Per aggirare l´articolo, chi ha proposto e difeso negli anni il sostegno finanziario pubblico alle scuole private ha usato inizialmente l´argomento della libera scelta: chi vuole mandare i figli a una scuola di tendenza religiosa ha diritto di farlo e – ecco il salto logico che la Costituzione non consente! – il pubblico deve sostenerlo per rendere quella libera scelta effettiva. Ma non è chi non veda che la libera scelta di non mandare i figli alla scuola pubblica non può essere sostenuta con le risorse pubbliche. Se libera scelta è.
A questo argomento nel corso degli ultimi anni se n´è aggiunto un altro, economico: i tagli del governo centrale agli enti locali non consentono di aumentare i posti di scuola dell´infanzia, benché di essi ci sia bisogno a causa dell’aumento demografico; quindi (ecco l´argomento del bisogno) risulta essere meno costoso per un comune dare contributi alle scuole private che creare nuovi posti pubblici (nella specie comunali). Chi sostiene l´argomento del bisogno sembra non rendersi conto che la scuola pubblica (e la scuola dell’infanzia è “scuola”!) è diversa da quella privata: essa ha l´obbligo costituzionale di essere pluralista, e non è sostituibile da una scuola cattolica o di una qualsiasi altra religione. Non si può pensare di aggirare l´ostacolo della scarsità di posti nella scuola pubblica dando ai genitori indicazione di far domanda per mandare i propri figli in una scuola privata considerandola “come se” fosse pubblica.
Nel 1950, uno dei padri fondatori della nostra Costituzione, Piero Calamandrei, spiegava le astuzie e le strategie che potevano essere usate per distruggere la scuola della Repubblica. Le sue parole sembrano scritte ora: “L´operazione si fa in tre modi: (1) rovinare le scuole di Stato. Lasciare che vadano in malora. Impoverire i loro bilanci. Ignorare i loro bisogni. (2) Attenuare la sorveglianza e il controllo sulle scuole private. Non controllarne la serietà.
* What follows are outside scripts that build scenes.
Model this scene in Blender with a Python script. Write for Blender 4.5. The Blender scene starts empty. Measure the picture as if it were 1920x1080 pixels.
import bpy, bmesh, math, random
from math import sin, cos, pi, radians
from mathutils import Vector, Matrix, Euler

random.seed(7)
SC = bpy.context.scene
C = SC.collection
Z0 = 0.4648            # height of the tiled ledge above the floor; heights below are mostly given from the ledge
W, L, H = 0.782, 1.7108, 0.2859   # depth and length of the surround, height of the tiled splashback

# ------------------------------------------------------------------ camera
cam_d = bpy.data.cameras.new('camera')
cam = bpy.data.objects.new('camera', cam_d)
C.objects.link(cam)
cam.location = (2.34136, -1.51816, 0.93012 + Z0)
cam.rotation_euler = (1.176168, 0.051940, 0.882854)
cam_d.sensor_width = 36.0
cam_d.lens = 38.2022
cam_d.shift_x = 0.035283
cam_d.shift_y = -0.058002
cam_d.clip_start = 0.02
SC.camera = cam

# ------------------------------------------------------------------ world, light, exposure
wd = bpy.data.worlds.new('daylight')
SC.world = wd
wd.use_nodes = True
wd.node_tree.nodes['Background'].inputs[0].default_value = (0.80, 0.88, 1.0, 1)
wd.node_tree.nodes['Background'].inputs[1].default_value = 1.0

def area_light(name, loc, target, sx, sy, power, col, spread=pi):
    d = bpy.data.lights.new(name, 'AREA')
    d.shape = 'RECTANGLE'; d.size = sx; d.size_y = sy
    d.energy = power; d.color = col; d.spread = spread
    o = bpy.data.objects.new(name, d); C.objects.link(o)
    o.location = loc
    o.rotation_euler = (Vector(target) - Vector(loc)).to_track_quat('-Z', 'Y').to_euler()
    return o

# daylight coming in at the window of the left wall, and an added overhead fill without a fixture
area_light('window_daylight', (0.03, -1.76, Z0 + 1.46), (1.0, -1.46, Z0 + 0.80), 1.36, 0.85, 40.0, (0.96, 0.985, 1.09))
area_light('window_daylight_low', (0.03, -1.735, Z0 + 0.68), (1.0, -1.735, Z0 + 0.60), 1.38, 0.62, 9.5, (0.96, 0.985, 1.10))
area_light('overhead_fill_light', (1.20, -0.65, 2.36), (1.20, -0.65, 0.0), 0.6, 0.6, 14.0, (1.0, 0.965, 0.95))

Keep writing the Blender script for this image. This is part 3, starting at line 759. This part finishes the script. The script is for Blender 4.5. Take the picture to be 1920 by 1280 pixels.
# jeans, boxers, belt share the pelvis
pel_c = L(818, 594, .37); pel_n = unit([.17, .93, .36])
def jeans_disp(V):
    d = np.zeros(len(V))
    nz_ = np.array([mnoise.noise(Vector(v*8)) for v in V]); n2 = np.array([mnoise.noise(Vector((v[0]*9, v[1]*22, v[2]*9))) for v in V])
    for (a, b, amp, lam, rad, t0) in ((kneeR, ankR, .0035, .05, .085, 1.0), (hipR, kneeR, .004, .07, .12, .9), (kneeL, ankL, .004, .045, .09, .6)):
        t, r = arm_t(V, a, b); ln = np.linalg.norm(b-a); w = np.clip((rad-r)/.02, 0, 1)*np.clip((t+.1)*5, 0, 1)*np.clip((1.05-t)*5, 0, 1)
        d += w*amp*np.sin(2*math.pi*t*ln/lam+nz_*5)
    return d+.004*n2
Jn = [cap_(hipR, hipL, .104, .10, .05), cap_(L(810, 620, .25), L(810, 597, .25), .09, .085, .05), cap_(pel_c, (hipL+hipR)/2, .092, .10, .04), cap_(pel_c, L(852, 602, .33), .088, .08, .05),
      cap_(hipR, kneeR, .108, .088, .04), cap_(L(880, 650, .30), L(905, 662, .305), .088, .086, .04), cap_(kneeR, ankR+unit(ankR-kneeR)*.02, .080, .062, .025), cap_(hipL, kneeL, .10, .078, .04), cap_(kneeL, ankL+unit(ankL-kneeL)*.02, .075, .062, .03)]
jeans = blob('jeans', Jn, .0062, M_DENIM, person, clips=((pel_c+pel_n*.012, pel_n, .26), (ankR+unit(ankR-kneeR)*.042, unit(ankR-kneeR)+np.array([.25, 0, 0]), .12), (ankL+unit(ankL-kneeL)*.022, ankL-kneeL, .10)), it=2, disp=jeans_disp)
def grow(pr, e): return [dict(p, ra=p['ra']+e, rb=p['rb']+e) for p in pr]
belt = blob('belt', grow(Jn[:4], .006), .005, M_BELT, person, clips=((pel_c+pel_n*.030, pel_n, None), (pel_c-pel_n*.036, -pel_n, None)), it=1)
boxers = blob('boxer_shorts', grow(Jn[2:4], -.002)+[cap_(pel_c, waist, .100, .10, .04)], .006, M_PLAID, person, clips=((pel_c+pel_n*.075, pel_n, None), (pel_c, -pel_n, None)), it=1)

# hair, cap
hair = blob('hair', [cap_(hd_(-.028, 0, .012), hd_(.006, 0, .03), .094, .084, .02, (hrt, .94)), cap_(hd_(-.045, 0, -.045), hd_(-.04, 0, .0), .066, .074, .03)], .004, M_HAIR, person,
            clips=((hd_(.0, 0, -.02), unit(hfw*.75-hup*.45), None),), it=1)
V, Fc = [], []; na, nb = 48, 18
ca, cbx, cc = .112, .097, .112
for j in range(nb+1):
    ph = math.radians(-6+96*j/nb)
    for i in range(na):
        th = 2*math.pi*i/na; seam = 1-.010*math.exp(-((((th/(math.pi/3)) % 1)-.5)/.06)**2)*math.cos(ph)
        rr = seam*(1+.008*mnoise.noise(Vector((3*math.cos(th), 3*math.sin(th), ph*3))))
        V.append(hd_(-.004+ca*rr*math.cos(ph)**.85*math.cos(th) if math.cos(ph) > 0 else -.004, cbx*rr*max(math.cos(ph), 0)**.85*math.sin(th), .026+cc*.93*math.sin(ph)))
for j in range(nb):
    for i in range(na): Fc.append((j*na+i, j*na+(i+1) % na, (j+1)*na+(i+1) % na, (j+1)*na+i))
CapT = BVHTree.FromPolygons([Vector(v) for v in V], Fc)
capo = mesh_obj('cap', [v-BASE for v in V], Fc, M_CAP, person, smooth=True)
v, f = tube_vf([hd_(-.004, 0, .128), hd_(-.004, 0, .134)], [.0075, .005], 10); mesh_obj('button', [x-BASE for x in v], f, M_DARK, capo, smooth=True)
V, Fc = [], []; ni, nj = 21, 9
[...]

Lasciare che vi insegnino insegnanti che non hanno i titoli minimi per insegnare. Lasciare che gli esami siano burlette. (3) Dare alle scuole private denaro pubblico…. Ques’ultimo è il metodo più pericoloso. È la fase più pericolosa di tutta l´operazione…. Denaro di tutti i cittadini, di tutti i contribuenti, di tutti i credenti nelle diverse religioni, di tutti gli appartenenti ai diversi partiti, che invece viene destinato ad alimentare le scuole di una sola religione, di una sola setta, di un solo partito”. A queste ragioni, che sono le ragioni di una democrazia pluralista, la politica del Comune di Bologna dovrebbe ispirarsi.


Condivido queste parole che sono ben più profonde dei tecnicismi, ci parlano le parole della democrazia e della Costituzione. Esprimo la mia lucida amarezza per l’occasione di dialogo perduta nell’anno appena passato dall’amministrazione, e credo con forza che chi condivide il mio pensiero abbia diritto di trovare in questa sede rappresentanza politica e istituzionale.

Per tutte queste ragioni, il mio voto è contrario.